No dobra, dzisiaj jest jeden z tych gorszych, a właściwie najbardziej chujowych dni w moim życiu.
Na ten rok mam wiele postanowień. Część już wykonałam, nad niektórymi pracuję, ale są też takie, które czekają w kolejce.
Jedno z nich było dla mnie przełomem i czekałam na dzień, kiedy je wykonam. Nie było to zależne niestety ode mnie (tak, za dobrze by było), lecz od dyspozycyjności pewnej osoby.
Nie liczyłam na szybkie rozwiązanie sprawy, jednak chyba ze sto razy wyobrażałam sobie całą sytuację i to, jak wszystko powinno się potoczyć. No właśnie, powinno.
Miałam w planach nigdzie nie wychodzić, bo bolała mnie okropnie głowa. Nigdy w życiu nie odczuwałam tak silnego bólu, jak dzisiaj. Byłam skłonna wziąć tabletkę, chociaż wiedziałam, że robiąc to dużo ryzykuję. Stanęło na tym, że jej nie wzięłam i po paru godzinach ból osłabł.
W tym samym czasie odezwała się do mnie właśnie ta osoba, co niesamowicie mnie zdziwiło i zaskoczyło. Znalazł się czas i możliwość na spotkanie. Chociaż okropnie mi się nie chciało, zdawałam sobie sprawę, że okazja do następnego spotkania może zbyt szybko nie nadejść. Oczywiście nie poszło po mojej myśli, tak, jak to sobie układałam...
Jedną z najbardziej wymagających walk w życiu, jest walka z własnym sumieniem.
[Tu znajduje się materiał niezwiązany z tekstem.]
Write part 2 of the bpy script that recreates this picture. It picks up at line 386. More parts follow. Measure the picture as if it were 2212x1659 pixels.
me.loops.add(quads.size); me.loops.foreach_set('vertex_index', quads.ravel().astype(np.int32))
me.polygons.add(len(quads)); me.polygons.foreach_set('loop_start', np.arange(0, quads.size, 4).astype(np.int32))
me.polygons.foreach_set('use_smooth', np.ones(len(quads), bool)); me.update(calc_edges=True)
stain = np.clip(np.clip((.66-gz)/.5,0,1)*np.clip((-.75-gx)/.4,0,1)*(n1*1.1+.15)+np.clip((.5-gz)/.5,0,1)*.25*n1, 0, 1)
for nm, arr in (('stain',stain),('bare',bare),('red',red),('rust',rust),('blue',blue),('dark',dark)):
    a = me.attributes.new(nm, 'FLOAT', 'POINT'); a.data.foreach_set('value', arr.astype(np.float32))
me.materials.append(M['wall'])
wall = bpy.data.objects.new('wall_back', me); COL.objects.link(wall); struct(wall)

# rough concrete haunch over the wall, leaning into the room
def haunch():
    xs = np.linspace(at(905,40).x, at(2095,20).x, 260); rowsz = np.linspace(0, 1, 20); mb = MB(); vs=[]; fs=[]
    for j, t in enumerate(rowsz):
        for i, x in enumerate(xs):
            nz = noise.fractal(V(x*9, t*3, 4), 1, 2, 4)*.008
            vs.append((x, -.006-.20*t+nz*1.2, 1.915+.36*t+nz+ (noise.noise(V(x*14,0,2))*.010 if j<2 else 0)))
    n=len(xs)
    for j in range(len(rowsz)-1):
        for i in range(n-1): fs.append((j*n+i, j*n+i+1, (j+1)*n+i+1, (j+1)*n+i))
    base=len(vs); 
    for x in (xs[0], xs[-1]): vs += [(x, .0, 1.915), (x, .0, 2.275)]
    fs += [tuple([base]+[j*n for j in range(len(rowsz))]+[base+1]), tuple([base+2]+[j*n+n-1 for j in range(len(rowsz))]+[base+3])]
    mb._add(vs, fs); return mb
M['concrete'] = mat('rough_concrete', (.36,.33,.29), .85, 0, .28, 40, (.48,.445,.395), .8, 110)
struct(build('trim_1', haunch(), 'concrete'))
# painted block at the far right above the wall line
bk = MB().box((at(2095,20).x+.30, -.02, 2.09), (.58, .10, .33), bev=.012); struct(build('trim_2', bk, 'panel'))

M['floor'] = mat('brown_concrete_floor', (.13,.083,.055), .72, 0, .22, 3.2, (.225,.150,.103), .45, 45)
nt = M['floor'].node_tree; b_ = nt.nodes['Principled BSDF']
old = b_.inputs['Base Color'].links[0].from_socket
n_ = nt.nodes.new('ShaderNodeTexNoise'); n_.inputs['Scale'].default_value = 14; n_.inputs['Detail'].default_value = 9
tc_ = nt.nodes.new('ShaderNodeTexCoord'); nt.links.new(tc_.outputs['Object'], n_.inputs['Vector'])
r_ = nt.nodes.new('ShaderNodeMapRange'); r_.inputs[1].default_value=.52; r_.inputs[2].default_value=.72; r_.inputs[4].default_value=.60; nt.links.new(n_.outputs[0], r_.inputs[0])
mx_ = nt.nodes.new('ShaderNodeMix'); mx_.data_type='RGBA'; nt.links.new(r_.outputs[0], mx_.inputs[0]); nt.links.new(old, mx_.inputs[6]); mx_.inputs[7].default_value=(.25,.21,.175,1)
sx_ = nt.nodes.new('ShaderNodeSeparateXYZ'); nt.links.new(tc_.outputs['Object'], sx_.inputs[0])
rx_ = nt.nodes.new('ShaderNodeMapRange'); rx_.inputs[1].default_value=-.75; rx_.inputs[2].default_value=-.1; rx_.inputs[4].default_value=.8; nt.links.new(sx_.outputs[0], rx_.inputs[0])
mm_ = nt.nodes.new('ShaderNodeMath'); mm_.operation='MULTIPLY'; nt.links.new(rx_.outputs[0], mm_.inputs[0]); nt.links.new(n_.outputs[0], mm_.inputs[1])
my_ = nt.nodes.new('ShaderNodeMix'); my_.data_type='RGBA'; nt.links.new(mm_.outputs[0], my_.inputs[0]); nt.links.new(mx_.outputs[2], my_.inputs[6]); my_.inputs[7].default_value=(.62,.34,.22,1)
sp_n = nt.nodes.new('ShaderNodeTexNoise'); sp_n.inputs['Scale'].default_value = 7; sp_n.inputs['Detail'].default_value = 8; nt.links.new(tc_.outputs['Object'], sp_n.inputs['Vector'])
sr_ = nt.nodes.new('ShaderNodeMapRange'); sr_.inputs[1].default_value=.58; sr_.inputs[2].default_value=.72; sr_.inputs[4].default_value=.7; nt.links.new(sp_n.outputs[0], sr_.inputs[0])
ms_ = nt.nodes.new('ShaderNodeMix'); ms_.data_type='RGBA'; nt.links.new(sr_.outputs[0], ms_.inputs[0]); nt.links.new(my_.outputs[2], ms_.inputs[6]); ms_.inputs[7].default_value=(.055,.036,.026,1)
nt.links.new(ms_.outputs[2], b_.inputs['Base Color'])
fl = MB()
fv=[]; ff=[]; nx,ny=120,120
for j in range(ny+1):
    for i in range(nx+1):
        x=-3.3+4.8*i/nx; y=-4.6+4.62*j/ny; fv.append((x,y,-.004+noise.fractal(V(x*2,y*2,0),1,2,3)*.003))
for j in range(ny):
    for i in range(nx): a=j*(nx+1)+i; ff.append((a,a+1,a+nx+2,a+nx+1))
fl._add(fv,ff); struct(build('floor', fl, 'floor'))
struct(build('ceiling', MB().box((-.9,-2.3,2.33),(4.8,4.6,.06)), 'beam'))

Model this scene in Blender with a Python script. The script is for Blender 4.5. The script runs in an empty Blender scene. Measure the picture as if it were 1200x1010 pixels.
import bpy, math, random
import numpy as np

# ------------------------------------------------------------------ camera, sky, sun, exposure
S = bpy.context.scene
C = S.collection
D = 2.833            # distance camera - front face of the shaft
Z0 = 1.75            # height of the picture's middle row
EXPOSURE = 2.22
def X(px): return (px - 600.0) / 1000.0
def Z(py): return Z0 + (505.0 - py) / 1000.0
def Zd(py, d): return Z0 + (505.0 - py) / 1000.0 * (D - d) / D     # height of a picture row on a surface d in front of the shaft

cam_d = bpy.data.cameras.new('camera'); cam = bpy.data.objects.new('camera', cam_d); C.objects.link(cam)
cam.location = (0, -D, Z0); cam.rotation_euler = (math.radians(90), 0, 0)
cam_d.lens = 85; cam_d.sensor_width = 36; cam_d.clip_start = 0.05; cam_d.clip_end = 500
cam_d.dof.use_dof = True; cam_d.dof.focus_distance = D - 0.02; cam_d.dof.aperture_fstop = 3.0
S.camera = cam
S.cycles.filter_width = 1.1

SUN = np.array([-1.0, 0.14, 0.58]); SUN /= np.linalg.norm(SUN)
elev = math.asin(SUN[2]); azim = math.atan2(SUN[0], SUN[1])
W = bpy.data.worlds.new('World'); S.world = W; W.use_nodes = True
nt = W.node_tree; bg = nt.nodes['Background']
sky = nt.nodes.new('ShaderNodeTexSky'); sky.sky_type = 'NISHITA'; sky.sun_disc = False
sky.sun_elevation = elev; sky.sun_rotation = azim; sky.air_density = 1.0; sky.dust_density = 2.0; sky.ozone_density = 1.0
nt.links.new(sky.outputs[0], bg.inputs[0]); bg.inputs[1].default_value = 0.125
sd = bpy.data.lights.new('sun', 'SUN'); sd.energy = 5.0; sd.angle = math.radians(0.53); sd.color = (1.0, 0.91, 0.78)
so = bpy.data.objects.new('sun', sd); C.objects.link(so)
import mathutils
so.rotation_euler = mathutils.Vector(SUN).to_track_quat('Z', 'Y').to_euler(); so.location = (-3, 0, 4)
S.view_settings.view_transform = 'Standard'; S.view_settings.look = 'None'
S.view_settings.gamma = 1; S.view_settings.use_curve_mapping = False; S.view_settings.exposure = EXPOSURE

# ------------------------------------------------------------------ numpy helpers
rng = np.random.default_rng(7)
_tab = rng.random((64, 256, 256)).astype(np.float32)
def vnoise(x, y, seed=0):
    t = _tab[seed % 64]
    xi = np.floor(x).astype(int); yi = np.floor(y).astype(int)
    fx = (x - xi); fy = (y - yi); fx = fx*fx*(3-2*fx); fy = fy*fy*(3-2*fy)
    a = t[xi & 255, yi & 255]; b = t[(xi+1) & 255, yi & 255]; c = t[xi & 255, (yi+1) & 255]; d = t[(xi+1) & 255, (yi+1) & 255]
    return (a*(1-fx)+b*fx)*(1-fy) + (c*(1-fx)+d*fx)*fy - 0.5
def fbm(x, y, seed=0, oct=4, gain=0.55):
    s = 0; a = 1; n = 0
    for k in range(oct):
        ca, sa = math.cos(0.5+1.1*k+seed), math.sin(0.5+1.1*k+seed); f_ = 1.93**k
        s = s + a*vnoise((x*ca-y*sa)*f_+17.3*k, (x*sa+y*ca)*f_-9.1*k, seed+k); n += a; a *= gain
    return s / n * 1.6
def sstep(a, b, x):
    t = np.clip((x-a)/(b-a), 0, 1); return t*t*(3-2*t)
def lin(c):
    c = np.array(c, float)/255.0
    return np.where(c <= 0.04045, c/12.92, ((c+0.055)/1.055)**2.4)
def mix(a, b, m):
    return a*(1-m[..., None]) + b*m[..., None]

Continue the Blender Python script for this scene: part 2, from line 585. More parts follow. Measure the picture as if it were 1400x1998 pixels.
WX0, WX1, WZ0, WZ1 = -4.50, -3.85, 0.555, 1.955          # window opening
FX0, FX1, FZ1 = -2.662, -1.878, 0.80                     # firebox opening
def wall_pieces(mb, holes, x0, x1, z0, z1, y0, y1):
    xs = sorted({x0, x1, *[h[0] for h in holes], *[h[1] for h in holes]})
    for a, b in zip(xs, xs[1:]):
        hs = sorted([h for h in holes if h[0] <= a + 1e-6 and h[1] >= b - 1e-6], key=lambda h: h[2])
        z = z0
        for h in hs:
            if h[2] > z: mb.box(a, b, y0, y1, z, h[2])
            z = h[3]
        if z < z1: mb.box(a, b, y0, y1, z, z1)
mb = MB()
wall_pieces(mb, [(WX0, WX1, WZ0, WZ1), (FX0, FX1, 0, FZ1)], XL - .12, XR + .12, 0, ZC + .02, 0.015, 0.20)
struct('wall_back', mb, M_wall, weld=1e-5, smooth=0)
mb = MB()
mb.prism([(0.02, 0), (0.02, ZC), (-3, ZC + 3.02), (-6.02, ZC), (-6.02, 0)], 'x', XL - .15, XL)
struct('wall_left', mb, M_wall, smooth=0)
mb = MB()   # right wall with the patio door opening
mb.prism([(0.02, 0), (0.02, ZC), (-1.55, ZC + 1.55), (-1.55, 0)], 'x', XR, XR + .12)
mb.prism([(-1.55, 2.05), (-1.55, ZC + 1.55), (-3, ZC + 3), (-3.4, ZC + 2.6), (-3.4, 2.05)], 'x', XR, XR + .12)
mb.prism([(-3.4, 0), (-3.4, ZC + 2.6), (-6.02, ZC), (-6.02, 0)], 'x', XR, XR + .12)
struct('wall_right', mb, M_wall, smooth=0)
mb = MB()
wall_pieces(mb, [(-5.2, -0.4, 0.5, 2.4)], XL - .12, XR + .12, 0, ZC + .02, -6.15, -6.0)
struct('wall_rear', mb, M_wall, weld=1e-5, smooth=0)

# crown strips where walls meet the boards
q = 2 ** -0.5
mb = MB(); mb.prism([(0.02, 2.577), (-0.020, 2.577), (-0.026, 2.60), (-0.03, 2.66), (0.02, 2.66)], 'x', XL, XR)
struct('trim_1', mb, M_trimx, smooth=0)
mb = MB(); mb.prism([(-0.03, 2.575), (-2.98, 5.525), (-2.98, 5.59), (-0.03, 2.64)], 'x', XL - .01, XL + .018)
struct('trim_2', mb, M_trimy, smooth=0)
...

Kiedy wiesz, że musisz coś zrobić dla swojego dobra, bo Cię to niszczy, rozrywa od środka, a każda wspólnie spędzona chwila powoduje, że dochodzisz do siebie przez kolejny tydzień. Kiedy wiesz, że mówiąc 'tak', fundujesz sobie rozdrapywanie starych ran i natłok wspomnień z przeszłości. Kiedy wiesz, że ta podświadoma i nienormalna radość ze spotkania zamieni się w niemożliwe cierpienie. Kiedy wiesz, że za każdym razem, gdy chłoniesz wszystkie sekundy piszesz się na mękę, spowodowaną tęsknotą za tym, co dobrze wiesz, że już nigdy, nigdy nie wróci. I wtedy, właśnie wtedy, nie chcesz się z tym wszystkim rozstawać, bo mimo tych wszystkich wyniszczających i pogrążających Cię czynników, cenniejsza jest dla Ciebie namiastka tego, co dawało Ci te upragnione, ogromne szczęście. Bo w tych wspólnie spędzonych momentach kryła się magia przeszłości, która zawierała wszystko, czego potrzebowałeś do życia, jak powietrza.
Jednym z najgorszych przeżyć jest świadoma rezygnacja z tego, co jest dla nas ostatnią deską ratunku, utrzymującą z całej siły na powierzchni złudzeń, nie pozwalającą na poddanie się - rezygnacja, a w jej następstwie całkowita utrata nadziei.
A to boli. Tak cholernie boli.
' Sięgnę w głąb siebie, tylko po to, by odkryć, że moje serce wciąż bije.
Mówisz mi, bym wytrzymał, ale niewinność zniknęła, a co było dobre, jest złe.